36) 嶺の千鳥窪の遺跡は、今日に於ては玉川河口より余程離れている。玉川は六郷川となり、川崎を過ぎて、羽田に至り、海に入るのであるが、新田義興が討死したという矢口の波の事を考えると、正平の時代には余程上まで海水が注し入っていて、川幅も広かったと想像せねば成らぬ。更にそれよりも二千数百年前の石器時代に潮って考えれば、鵜の木の辺まで入海と成っていたと見るのが適当であろう。
37) 土版。
38) 土偶については、なかなか議論のある事で、ここに委しくは述べられぬが、つまり土版と土偶とは連絡がある。土偶の変形が土版という事には誰も異存は無い。従ってその造られた目的もほぼ同一だろうと考えられている。さて其用法であるが、これにも玩具と宗教具との一説が有って、多くは宗教具の方に傾いている。余も矢張宗教具の方に従って置く。土偶の多くは乳房を高く表わし、腹部をも殊更に高めて造ってある。妊娠を表わすのだろうとは、先輩既に説かれてある。

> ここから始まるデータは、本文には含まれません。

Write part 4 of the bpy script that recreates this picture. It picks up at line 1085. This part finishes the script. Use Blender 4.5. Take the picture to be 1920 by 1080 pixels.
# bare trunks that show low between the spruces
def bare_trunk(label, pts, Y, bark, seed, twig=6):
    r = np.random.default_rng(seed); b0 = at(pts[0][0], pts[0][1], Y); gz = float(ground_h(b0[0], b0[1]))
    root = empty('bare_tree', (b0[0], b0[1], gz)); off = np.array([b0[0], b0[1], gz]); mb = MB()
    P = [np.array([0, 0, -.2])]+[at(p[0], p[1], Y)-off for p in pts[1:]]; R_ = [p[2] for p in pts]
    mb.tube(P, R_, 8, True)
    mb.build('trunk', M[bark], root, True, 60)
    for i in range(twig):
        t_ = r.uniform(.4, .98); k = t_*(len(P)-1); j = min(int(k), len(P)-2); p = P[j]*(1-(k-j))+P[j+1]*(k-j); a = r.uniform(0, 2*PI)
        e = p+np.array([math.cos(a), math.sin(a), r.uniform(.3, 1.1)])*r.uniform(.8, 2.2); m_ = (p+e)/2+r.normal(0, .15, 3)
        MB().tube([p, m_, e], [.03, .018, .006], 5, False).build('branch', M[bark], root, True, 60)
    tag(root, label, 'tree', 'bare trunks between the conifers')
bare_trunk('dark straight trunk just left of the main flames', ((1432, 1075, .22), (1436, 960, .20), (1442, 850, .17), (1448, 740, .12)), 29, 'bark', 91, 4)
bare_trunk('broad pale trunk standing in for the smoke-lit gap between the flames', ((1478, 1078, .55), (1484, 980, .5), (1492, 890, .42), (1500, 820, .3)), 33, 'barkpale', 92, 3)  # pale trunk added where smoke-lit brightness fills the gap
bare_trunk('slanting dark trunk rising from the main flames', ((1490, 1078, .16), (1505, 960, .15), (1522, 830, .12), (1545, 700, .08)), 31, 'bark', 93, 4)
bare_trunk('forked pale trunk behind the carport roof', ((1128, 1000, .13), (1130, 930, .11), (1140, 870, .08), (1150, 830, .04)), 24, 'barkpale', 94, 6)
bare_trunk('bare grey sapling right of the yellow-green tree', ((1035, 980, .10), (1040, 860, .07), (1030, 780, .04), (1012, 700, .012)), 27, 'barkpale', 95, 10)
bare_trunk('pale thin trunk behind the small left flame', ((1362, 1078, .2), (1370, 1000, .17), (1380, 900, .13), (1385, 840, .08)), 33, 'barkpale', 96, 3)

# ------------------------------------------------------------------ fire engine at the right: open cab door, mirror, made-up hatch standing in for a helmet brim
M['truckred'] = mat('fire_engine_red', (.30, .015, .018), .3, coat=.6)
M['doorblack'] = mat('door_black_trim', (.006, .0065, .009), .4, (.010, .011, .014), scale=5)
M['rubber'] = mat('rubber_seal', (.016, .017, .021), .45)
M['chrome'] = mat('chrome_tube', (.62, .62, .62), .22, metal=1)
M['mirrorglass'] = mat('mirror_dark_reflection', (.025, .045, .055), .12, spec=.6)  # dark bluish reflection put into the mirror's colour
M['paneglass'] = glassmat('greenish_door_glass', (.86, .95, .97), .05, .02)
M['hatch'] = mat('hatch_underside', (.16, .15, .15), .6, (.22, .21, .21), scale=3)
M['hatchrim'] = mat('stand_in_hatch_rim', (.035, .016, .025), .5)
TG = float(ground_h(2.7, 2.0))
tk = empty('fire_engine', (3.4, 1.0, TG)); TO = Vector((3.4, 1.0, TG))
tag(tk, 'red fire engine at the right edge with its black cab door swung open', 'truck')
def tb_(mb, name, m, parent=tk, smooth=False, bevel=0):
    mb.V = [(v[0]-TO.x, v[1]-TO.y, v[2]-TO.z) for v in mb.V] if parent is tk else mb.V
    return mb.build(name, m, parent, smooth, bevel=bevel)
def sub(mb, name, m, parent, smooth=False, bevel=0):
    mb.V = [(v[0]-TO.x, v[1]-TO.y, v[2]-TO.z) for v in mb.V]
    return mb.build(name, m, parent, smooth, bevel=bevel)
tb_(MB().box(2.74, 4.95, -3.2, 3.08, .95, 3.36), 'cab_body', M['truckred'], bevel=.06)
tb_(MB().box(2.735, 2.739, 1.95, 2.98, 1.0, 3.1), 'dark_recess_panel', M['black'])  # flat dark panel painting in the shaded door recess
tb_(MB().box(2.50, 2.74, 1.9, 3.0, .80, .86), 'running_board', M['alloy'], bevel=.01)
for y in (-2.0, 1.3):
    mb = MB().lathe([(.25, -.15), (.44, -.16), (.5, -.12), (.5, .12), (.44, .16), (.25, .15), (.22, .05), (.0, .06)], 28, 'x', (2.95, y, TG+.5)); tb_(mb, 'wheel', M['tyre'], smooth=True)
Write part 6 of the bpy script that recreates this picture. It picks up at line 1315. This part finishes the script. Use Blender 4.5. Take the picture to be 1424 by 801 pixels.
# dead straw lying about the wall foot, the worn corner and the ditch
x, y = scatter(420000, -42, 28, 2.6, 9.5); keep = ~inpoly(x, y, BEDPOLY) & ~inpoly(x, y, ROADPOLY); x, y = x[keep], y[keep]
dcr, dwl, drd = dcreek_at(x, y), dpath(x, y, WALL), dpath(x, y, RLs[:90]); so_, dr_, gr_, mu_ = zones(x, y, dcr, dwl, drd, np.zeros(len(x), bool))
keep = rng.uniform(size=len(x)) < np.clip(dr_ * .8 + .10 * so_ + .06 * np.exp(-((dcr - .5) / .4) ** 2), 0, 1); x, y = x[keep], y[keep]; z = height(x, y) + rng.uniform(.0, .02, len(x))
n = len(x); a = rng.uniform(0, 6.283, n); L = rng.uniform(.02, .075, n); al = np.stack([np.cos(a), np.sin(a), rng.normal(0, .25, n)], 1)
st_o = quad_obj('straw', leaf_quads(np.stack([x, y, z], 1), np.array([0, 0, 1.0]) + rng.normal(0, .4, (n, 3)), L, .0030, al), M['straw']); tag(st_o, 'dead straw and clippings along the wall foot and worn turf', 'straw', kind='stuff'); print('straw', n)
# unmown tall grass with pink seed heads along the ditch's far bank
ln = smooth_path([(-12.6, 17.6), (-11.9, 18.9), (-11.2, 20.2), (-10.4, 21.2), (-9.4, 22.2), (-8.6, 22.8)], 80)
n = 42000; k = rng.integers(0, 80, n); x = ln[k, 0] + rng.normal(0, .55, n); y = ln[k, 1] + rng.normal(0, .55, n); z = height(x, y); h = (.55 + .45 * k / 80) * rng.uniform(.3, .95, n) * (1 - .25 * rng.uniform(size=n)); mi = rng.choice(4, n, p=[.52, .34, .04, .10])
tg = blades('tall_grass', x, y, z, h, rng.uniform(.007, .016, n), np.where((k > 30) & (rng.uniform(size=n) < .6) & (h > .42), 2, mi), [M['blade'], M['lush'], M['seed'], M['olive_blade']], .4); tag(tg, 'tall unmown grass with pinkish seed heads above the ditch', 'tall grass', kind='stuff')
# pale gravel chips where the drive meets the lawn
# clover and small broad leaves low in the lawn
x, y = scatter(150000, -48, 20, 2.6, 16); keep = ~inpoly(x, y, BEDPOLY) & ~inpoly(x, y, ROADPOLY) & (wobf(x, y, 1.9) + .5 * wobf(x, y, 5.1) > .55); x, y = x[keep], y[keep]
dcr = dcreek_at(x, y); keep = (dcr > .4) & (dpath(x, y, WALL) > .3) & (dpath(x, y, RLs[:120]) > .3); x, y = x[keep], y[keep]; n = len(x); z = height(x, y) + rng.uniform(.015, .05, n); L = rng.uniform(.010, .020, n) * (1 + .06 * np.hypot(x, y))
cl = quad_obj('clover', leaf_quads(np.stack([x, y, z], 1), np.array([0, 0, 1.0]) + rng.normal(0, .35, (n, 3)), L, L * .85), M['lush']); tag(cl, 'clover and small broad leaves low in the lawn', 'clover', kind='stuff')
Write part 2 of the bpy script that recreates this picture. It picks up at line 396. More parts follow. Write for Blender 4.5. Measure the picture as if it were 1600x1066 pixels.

39) 石の玉には石質の日本に於て産せざる物あり。中国大陸より伝来したのであろう。
40) 遺跡の中より未だ真珠を発見しないけれど、鮑貝は諸所で出ている。
41) 有孔石器には、巧妙に小孔を貫通さしたのがある。これはその頃貴重なる鉄器を手に入れて、使用したのであろうとは以前から皆考えて居る。しかし公然の発表は、最近に博物館の高橋健自氏に依って、人類学雑誌に於て成された。
42) 朱塗土器は各所から出ている。単に塗ったばかりでなく、模様的に書いたのさえ出て居る。朱の研究は蒔田鎗次郎氏が古く東京人類学会雑誌で発表されている。
43) 常陸余山貝塚で穀物の半ば炭化したのを水谷幻花氏が発掘して、これを松村任三博士が調査せられた。